Trois journalistes du quotidien Berlingske Tidende risquent jusqu'à deux ans de prison. Ils ont publié les informations qu'un agent des renseignements danois leur avait transmises, niant l'existence d'armes de destruction massive en Irak. Reporters sans frontières juge est surprise qu'un pays comme le Danemark puisse porter de telles accusations contre des journalistes et demande l'annulation des poursuites.
Reporters sans frontières est inquiète de la décision du procureur du royaume d'inculper deux journalistes du quotidien Berlingske Tidende, Michael Bjerre et Jesper Larsen d'atteinte à la sécurité de l'Etat. Les deux hommes sont accusés d'avoir publié, les 22, 23 février et 7 mars 2004, des informations provenant des services secrets danois. Un agent du renseignement militaire (FE), Frank Soeholm Grevil, leur avait transmis des extraits de rapports selon lesquels aucune information crédible sur l'existence d'armes de destruction massive (ADM) en Irak n'était disponible avant l'intervention militaire de mars 2003. La présence d'ADM avait été le principal argument avancé par le Premier ministre Anders Fogh Rasmussen pour justifier la participation du Danemark à la coalition anglo-américaine. D'après les informations recueillies par Reporters sans frontières, le rédacteur en chef du journal, Niels Lunde, aurait également été inculpé, le 28 avril.
“Nous demandons au gouvernement d'abandonner immédiatement les poursuites engagées contre les journalistes du Berlingske Tidende. Nous rappelons qu'il est du devoir des professionnels des médias de publier des informations d'intérêt général. Les journalistes ne peuvent en aucun cas être tenus responsables de fuites provenant de l'administration d'un pays. Par ailleurs, comment le gouvernement peut-il considérer que la sécurité du Danemark est toujours menacée, trois ans après les faits? Enfin, ces accusations sont surprenantes et choquantes pour un pays comme le Danemark, l'un des plus respectueux de la liberté de la presse dans le monde.

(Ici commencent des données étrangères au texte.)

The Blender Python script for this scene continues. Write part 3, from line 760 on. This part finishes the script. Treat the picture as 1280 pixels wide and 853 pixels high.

Elles pourraient créer un dangereux précédent”, a déclaré Reporters sans frontières.
Michael Bjerre et Jesper Larsen avaient déjà été mis en examen, le 26 avril 2004, pour “publication d'informations illégalement obtenues par un tiers”, d'après l'article 152-d du code pénal. Ils risquaient alors une peine maximale de six mois de prison. Aujourd'hui, les chefs d'inculpation ont été aggravés et les deux hommes sont désormais accusés “d'atteinte à la sécurité de l'Etat” et risquent deux ans de prison.

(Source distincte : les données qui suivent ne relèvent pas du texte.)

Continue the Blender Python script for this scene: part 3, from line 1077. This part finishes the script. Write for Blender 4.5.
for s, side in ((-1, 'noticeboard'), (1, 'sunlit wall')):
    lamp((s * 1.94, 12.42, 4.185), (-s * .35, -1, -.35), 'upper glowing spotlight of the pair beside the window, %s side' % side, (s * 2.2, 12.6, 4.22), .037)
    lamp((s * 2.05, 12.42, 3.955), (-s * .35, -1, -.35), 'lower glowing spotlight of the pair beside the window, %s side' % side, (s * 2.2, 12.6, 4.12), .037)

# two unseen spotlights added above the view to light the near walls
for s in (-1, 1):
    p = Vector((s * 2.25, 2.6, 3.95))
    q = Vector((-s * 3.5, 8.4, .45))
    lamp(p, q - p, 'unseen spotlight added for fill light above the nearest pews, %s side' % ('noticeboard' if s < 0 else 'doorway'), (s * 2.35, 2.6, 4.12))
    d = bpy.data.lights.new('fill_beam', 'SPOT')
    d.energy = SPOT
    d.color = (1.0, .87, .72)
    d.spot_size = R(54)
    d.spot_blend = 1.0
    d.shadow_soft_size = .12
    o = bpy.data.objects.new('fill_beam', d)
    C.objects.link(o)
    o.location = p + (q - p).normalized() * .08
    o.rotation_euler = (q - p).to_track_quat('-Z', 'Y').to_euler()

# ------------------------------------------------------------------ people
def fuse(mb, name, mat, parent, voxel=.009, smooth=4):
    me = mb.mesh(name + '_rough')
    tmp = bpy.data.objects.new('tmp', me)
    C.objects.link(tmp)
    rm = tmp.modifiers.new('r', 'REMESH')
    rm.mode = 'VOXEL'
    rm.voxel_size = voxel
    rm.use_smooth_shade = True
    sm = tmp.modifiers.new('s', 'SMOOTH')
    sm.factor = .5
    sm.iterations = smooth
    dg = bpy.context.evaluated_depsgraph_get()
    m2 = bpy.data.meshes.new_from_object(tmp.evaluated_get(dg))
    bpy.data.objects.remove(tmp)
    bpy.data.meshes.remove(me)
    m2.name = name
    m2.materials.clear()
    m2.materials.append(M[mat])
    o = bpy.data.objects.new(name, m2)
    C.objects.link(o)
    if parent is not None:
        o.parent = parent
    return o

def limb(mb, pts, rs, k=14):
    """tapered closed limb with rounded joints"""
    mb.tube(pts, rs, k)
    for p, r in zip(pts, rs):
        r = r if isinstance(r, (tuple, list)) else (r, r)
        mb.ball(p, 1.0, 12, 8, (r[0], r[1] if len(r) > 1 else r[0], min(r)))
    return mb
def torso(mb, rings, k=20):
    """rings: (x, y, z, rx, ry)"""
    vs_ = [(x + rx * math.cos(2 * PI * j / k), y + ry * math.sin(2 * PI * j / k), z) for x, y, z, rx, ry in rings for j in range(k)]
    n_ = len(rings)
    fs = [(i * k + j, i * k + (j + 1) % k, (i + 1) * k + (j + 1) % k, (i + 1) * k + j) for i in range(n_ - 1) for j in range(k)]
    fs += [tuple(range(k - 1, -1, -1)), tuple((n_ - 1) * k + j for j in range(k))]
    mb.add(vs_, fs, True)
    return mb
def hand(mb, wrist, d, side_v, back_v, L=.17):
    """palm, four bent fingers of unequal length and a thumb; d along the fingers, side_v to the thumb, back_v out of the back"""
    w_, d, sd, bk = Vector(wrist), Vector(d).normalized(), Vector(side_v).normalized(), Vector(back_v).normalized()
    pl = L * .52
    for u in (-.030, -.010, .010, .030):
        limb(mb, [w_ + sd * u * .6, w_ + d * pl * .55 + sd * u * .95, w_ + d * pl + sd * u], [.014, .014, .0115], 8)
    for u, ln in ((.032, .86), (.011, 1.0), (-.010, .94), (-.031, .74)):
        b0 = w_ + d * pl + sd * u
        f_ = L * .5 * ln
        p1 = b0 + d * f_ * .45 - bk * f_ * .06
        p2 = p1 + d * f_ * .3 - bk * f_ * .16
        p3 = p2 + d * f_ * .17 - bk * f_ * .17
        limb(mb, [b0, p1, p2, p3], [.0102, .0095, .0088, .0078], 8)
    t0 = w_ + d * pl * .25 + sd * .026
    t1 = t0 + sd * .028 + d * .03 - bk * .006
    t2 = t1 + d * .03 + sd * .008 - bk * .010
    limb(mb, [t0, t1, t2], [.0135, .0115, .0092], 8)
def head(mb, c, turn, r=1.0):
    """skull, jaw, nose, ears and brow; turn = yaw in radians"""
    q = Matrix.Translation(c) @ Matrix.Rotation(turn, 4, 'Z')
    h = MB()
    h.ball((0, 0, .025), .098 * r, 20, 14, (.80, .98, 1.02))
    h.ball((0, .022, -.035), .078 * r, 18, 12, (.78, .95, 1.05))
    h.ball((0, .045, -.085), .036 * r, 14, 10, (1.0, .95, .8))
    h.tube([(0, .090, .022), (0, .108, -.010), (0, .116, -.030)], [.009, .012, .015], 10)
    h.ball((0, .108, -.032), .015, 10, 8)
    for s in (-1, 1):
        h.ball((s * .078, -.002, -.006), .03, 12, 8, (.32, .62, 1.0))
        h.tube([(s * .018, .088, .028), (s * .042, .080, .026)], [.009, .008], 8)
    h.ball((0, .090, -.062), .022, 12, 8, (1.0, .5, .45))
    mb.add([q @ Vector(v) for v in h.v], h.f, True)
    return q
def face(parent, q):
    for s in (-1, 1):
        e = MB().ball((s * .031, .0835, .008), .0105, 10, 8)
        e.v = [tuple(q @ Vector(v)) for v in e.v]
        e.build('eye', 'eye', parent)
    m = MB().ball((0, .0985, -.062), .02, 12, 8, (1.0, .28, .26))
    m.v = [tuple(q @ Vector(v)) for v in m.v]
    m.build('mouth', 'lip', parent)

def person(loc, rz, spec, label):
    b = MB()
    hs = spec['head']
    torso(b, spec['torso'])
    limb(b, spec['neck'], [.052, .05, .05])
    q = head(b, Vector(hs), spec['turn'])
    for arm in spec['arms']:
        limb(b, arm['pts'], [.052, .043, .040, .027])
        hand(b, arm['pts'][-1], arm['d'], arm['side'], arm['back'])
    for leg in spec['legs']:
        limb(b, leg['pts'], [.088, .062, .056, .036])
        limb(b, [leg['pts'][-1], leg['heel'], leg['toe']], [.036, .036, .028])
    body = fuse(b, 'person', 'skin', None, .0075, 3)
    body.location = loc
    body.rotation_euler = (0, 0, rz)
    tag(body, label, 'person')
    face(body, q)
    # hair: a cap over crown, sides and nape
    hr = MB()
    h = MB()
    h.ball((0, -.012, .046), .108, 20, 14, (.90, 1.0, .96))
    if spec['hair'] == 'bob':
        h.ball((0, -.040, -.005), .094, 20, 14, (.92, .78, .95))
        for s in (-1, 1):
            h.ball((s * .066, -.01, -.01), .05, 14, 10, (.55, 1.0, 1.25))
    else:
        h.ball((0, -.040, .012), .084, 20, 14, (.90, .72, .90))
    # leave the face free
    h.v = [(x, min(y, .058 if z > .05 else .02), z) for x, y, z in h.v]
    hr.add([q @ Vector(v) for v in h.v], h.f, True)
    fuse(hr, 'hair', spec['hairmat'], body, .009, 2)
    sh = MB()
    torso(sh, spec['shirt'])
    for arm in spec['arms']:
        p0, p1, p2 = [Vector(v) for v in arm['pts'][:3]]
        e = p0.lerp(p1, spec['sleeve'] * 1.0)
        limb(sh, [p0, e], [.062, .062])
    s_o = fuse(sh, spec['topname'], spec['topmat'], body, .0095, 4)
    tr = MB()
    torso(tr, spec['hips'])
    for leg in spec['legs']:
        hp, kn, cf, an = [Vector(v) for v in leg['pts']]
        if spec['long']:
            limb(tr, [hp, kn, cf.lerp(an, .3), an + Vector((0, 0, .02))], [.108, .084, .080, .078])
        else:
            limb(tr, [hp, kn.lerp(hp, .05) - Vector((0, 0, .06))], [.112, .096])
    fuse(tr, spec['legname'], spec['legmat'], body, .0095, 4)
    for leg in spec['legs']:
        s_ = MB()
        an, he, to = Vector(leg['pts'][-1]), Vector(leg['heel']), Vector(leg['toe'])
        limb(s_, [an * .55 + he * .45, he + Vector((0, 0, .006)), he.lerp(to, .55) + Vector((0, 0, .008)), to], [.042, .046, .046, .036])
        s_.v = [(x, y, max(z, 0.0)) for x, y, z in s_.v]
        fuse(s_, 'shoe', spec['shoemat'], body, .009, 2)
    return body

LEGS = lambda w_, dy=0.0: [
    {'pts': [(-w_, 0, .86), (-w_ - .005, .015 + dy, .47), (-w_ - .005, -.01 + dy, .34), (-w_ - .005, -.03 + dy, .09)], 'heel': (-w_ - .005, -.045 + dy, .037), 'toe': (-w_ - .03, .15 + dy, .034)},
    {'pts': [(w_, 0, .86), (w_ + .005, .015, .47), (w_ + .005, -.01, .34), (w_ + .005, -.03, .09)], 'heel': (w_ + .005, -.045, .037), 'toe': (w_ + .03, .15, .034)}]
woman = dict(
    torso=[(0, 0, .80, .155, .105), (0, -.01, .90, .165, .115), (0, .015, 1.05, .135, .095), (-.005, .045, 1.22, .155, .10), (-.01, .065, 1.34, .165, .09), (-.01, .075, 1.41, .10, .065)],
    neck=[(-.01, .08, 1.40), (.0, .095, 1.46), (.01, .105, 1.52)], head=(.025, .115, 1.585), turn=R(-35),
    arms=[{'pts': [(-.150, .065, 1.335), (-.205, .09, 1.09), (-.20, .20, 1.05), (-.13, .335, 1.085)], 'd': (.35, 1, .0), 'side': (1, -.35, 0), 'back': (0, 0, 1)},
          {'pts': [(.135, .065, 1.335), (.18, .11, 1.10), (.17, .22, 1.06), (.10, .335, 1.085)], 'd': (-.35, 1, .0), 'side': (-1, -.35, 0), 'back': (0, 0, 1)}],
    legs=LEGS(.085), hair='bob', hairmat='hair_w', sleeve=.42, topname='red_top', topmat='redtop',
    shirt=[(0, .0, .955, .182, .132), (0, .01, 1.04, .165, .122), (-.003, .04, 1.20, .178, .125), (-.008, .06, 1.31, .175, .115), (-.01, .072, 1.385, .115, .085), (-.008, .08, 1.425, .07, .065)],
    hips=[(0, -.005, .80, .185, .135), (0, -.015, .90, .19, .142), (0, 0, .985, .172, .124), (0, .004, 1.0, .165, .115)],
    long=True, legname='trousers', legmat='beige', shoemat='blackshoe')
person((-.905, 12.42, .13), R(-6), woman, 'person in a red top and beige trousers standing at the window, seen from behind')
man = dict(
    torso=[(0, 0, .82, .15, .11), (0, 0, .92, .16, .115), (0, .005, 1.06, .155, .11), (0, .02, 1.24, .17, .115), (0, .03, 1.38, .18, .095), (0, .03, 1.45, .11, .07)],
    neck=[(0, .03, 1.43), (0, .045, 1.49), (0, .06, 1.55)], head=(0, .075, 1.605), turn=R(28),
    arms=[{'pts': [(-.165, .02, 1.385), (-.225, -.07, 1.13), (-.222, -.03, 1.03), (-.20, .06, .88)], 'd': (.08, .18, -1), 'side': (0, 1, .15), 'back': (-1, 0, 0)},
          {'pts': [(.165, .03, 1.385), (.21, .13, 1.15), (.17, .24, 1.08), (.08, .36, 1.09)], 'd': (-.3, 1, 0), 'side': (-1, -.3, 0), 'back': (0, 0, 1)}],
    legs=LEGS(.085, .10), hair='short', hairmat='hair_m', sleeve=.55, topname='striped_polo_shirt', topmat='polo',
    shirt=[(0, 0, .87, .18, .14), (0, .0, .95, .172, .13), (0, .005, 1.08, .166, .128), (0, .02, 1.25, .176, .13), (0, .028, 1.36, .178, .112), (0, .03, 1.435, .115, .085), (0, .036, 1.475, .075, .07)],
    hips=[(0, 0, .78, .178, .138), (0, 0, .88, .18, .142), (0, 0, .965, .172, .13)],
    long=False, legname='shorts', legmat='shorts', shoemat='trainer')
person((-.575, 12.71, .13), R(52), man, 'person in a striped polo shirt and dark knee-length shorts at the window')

Contacté par reporters sans frontières, le représentant syndical de la rédaction du Berlingske Tidende, Jesper Termansen, a déclaré que toute l'équipe du journal était sous le coup de la décision du procureur. « Les deux journalistes ont fait un travail honnête. Ce serait une erreur de la part du procureur de continuer à les poursuivre. Dans le cas contraire, la démocratie serait en danger au Danemark », a-t-il ajouté.
Le président du syndicat des journalistes danois, Mogens Blicher Bjerregaard, s'est déclaré de son côté «choqué» par cette inculpation et prêt à saisir la Cour européenne des droits de l'homme si ses adhérents étaient condamnés.
La date du procès n'a pas été fixée.
En Allemagne, deux journalistes ayant publié un rapport confidentiel de l'armée allemande sur le soutien de l'Iran à des membres du réseau Al-Qaïda, ont été inculpés en mars 2006. En Suisse, trois journalistes du SonntagsBlick encourent la prison pour avoir révélé l'existence de prisons secrètes de la CIA sur le territoire suisse.
L'affaire du Berlingske Tidende porte donc à huit le nombre de journalistes inculpés de divulgation de secret d'Etat en Europe occidentale depuis le début de l'année 2006.